● DIRECTIONS
Look through the records below, and copy out every line that holds the string "part".

#### RECORDS FOR PROCESSING

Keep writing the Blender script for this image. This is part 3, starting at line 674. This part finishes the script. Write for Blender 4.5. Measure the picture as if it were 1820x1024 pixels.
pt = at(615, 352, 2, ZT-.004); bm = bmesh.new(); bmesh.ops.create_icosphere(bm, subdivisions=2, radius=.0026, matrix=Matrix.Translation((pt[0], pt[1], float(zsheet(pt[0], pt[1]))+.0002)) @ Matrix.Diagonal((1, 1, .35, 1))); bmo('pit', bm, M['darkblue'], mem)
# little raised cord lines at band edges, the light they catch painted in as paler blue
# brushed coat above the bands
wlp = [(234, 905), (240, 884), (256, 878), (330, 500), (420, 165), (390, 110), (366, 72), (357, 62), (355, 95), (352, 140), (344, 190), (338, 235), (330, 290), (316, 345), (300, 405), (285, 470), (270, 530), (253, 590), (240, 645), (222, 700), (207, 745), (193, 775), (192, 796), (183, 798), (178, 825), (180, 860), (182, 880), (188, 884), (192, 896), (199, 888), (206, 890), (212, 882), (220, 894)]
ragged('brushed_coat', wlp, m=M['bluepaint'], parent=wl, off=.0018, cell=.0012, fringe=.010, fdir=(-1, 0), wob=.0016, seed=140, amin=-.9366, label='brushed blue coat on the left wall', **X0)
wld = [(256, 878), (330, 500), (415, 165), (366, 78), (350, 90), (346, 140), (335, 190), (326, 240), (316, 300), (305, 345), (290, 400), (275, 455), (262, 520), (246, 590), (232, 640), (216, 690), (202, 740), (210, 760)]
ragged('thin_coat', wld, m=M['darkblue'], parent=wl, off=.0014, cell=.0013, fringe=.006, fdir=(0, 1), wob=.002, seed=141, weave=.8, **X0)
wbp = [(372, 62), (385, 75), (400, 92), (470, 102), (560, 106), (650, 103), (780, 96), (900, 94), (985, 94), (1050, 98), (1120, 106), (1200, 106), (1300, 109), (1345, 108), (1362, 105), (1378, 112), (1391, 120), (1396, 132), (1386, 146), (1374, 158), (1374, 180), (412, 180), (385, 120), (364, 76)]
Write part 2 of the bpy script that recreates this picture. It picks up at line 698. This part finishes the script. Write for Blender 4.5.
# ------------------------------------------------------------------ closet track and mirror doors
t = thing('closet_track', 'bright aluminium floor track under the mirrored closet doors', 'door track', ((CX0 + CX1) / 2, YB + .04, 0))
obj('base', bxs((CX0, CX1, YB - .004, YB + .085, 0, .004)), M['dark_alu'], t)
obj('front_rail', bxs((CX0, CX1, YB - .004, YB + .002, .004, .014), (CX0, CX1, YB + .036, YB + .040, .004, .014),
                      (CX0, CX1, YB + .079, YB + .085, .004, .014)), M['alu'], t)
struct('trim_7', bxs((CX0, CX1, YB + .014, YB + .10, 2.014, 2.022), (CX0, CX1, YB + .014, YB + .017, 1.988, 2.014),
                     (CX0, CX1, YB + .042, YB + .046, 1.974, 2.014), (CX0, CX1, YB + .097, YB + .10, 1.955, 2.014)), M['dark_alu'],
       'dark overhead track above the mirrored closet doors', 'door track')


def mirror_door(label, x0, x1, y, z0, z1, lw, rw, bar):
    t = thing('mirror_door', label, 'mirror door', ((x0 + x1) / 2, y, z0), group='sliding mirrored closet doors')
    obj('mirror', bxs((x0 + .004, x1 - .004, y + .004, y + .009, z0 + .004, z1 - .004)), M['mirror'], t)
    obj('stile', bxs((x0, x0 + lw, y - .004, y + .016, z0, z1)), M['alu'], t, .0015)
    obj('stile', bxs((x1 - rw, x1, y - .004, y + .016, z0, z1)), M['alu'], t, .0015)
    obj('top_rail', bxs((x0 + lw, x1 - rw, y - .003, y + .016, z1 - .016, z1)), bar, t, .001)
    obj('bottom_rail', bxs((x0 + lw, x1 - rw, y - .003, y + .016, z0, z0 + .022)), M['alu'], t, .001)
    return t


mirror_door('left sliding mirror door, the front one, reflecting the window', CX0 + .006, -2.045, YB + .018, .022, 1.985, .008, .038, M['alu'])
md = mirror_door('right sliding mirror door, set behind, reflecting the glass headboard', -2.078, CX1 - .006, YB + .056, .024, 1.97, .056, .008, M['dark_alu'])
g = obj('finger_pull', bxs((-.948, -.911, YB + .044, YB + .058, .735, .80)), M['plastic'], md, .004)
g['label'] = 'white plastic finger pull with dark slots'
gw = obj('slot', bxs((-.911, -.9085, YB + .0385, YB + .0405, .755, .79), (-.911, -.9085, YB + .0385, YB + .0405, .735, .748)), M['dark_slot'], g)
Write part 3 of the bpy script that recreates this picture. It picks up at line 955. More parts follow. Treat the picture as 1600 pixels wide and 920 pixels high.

########

● SOLUTION TO THE PROBLEM
Keep writing the Blender script for this image. This is part 3, starting at line 674. This part finishes the script. Write for Blender 4.5. Measure the picture as if it were 1820x1024 pixels.
Write part 2 of the bpy script that recreates this picture. It picks up at line 698. This part finishes the script. Write for Blender 4.5.
Write part 3 of the bpy script that recreates this picture. It picks up at line 955. More parts follow. Treat the picture as 1600 pixels wide and 920 pixels high.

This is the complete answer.